As often as not in this era, they've been right. And they needn't search far for the three-lettered combat option that's been elevated to household status as the ring empire eroded.
Will the fact that Davis and Garcia actually fought solve that problem?
Sort of.
There's no arguing—whether or not their resumes remotely compare to the Furys, Usyks, Spences and Crawfords of the world—both of Saturday's fighters had followings. So while it's borderline repugnant to Lampley and other old-schoolers, there is clearly a new-school crowd (including 20,842 in the building) that paid attention.
Given the lack of undisputed opportunities on the horizon, it'll need to be good enough because boxing needs big-time fights. It needs marquee matchups. It needs something, anything, that'll draw attention away from the endless weight classes and bogus title belts.
"Canelo, the biggest brand in boxing, is still living off the marketing and storytelling that HBO did," ex-title challenger Dmitry Salita, whose promotional company works with multi-division women's champion Claressa Shields, told Bleacher Report. "The UFC is a great storyteller. That's one of the reasons they are such a success."

And if the traditional means of creating new stars and telling their stories—the Olympics, weekend fights on network TV, and others—aren't what they were in the days of "Golden Boy" De La Hoya, "Sugar" Ray Leonard and Ray "Boom Boom" Mancini, perhaps the paradigm shift is all that's left.
From Wide World of Sports and Boxing After Dark to trending tweets and menacing emojis.
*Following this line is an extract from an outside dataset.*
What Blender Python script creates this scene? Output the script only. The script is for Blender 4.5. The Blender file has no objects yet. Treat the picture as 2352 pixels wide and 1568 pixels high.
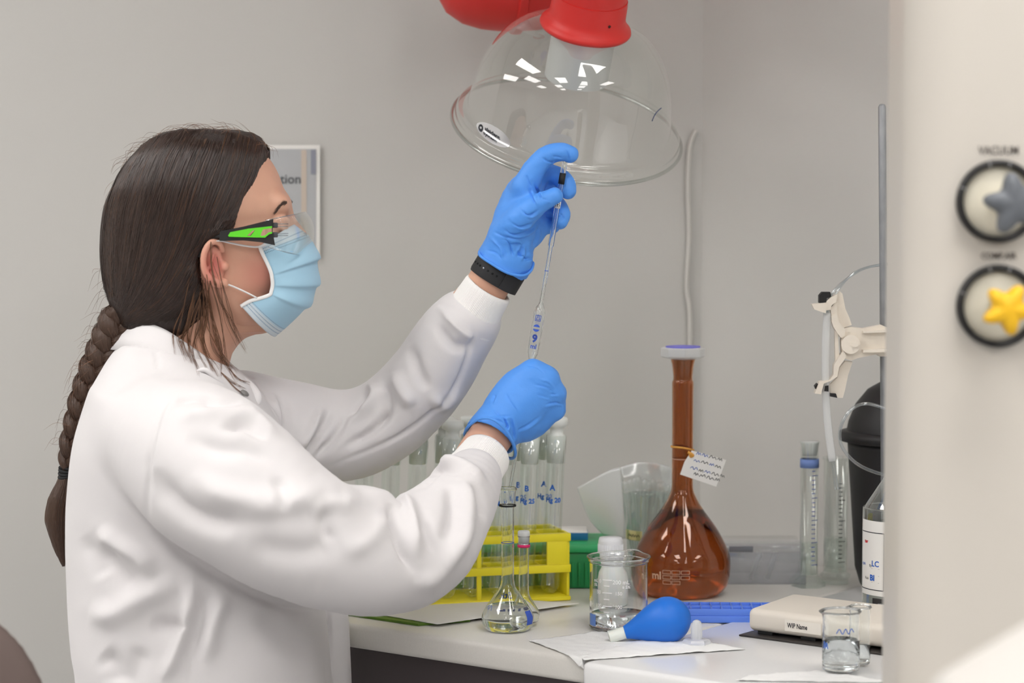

Post first. Prove yourself later.
"A thirsty man crossing the desert will see pools of water when, in fact, it's just sand," SiriusXM radio host Randy Gordon and former The Ring editor told Bleacher Report. "Thirsty boxing fans see two superstars in Davis vs. Garcia when, in fact, they have done nothing to achieve that lofty status."
Welcome to the age of "Tank" and "King Ry." Ready or not.
"I'm definitely the face of boxing," Davis said. "Absof--kinglutely."
Maybe so. But follow at your own risk.